En apenas siete meses, los socialistas han concedido al nacionalismo catalán mucho más de lo que el independentismo logró con el pulso del procés.
El último acuerdo –pactado con el dos veces prófugo y semiamnistiado Puigdemont– pasa por el traspaso de las competencias de inmigración a Cataluña.
Un traspaso con un doble trasfondo: uno, racista y xenófobo para con los inmigrantes (algunos); otro, también, pero para con los policías nacionales y guardias civiles.
Porque este movimiento supone en la práctica arrinconar un poco más a estos cuerpos y fuerzas de seguridad en Cataluña.
Se trata de un nuevo triunfo para catalanistas, nacionalistas e independentistas, que son mayoría en el Parlament, pero no en la sociedad, y que acercan la independencia.
La acercan porque, al asunto migratorio, hay que añadir el compromiso del PSC para que Cataluña tenga una “financiación singular”.

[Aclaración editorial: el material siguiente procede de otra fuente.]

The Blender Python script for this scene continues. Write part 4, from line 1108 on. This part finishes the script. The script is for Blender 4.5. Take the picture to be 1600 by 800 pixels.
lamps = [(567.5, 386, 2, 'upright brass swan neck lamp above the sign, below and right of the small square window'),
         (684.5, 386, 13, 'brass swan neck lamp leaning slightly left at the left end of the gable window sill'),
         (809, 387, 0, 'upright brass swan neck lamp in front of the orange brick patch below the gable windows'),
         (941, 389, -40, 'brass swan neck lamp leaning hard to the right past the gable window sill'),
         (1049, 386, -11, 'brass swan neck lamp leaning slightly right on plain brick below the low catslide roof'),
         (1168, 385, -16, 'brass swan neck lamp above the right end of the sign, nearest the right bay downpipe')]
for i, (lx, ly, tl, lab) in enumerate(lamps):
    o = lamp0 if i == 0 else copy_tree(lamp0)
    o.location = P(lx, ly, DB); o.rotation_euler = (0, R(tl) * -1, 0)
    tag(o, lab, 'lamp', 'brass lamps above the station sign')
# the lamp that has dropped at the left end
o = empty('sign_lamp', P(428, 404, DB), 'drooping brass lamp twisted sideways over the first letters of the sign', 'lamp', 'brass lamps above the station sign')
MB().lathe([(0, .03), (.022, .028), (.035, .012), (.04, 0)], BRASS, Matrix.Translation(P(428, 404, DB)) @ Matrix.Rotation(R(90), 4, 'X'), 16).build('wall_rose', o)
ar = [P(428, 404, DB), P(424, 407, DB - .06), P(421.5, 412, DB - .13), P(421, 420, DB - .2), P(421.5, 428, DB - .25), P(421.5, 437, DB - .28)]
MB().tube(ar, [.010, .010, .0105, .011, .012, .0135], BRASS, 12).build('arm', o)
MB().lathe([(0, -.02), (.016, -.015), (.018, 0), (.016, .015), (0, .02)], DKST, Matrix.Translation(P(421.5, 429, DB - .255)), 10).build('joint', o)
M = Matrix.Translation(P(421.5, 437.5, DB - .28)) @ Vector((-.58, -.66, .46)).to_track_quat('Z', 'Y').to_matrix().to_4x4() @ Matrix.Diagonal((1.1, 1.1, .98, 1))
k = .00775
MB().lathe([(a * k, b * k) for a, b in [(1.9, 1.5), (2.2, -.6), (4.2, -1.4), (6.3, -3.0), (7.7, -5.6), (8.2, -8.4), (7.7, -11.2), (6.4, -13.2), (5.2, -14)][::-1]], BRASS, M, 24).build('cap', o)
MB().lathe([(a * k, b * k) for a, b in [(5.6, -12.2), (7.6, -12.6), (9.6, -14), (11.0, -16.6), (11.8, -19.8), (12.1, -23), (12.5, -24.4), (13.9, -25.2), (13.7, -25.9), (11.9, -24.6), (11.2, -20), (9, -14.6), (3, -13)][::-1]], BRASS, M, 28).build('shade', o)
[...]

La acercan porque, con el control de las fronteras y el de los impuestos, el nivel de autogobierno y autosuficiencia roza el de un Estado independiente.
Y la acercan porque, entre las competencias que tiene Cataluña, se encuentran también las de la policía propia, la educación (monolingüe en catalán) y la justicia.
Tampoco hay que olvidar el afán del Govern de Illa de mantener y ampliar la red de embajadas catalanas y otros chiringuitos en el exterior.
¿Qué más pueden pedir quienes trataron de romper España? No solo se ha hecho todo por tratar de borrar de la historia sus delitos, sino que se les agradecen en forma de concesiones.
La situación es inconcebible para cualquier político con dos dedos de frente, pero no para unos que hacen lo que sea con tal de mantenerse en el poder.